Thursday, November 28, 2013

Madam Bishop a first for these islands as Derry rector becomes ‘The Most Rev’

http://www.thetimes.co.uk/tto/multimedia/archive/00454/137414770_Pat_454499c.jpgHow to address her? “Your Grace”, seemed appropriate but that is reserved for archbishops, even if “grace” is hardly the first word that comes to mind when considering some who have held such office. 

“My Lord”, of course, is out. 

She will be “The Most Rev” as opposed to “The Right Rev”. 

Bishops of Meath and Kildare are automatically “The Most Rev”. All other bishops in the Church of Ireland are “Right Rev”. 

She also has been referred to as “Bishop-elect Storey”. So what’s it to be?

“Call me Pat,” said the Co Down native who will be consecrated on Saturday as the first woman bishop in these islands.

Hers was a late vocation. She wanted to be an air hostess. She was a doctor’s receptionist and worked for years with Weight Watchers. She is a wife and the mother of two adult children. This is no ordinary bishop.
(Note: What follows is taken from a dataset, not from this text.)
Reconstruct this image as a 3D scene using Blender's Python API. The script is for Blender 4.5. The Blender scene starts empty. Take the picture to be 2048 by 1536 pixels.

She grew up on the Cregagh Road in east Belfast in a family that was “nominally Presbyterian but we didn’t go [to church]”. She “fell into” religion at Trinity College Dublin. 

She had gone there in 1978 to study English and French because she wanted to follow in the footsteps of her “very glamorous aunt”, who was an air hostess.

A friend was also a student at TCD. “She kinda worked on me I suppose and eventually I started reading the gospels, made a decision of faith for myself.” 

She started attending church in Kill O’The Grange parish – “a lot of the students” went to church – and became a youth worker there on finishing at Trinity in 1982. Working with youth would be a major part of her life.

‘Ecstatic’

At the time she survived on £10 a week, stayed with “a lovely couple in Killiney”, while her family funded her car. Her family were “really pleased” when she started going to church. 

They were “thrilled, and then when I mentioned the ministry later on in life they were over the moon”. 

Her mother has since died, while her father is “ecstatic” that she will be a bishop.

It was at Trinity she met her husband, Earl, then training for the ministry. He was a curate in Dungannon when they married in 1983. She became a receptionist for a GP there. They moved to Crinken parish in south Co Dublin in 1986, where Earl was rector for 10 years. 

Their two children, Carolyn (26) and Luke (22), were born there. She worked for Weight Watchers for several years and “did jobs that fitted in with family life”.

When the children were a bit older she wanted to do more with her life. She and Earl discussed it. He thought “two ministers in the family would be chaos” so when she was accepted it was “a bit of a shock”. She began training in 1994. Her first curacy was in Ballymena, Co Antrim. Earl was by then working in Belfast. She became curate at Glenavy parish there when Earl was rector. 

“Actually, it was grand but we wouldn’t have done it long term. It was a very happy time . . . we’ve been happy everywhere we’ve been.” 

In 2004 they moved to Derry where she has been rector at St Augustine’s since. Earl has set up a PR business there. “It’s devastating to be packing up and leaving. I love Derry. It’s a very special city.” 

She was on the road to Derry when she got that “most unexpected” call from Church of Ireland primate Archbishop Richard Clarke. She had been at a wedding in Wicklow and was driving home.

Elected

“The archbishop said something like: ‘Look Pat, this is going to be a surprise. You’d better pull in’.” 

He told her she had been elected Bishop of Meath and Kildare. 

“I fall on the floor of my little MX5 and think how will I get home with this news?” 

She asked for 24 hours to think about it.

She rang Earl. “I think he thought from the tone of my voice someone had died.” 

The family discussed it. 

She and Earl went for a long walk over the Foyle bridge, and back. 

“It would have been a very hard thing to turn down.” 

She recalled how Archbishop Clarke had said “trust the church. Trust the process. You’ve been elected. It’s not tokenism. Those sort of things helped. I felt like I had to trust the Holy Spirit.” 

The following morning she rang to accept.

She and Archbishop Clarke have discussed how she is to be addressed and decided that, on formal occasions, she will be addressed as “Madam Bishop”.

Last Monday afternoon, in Maynooth, she and Earl moved into the residence of the Bishop of Meath and Kildare. 

She will be consecrated in Dublin’s Christ Church Cathedral on Saturday.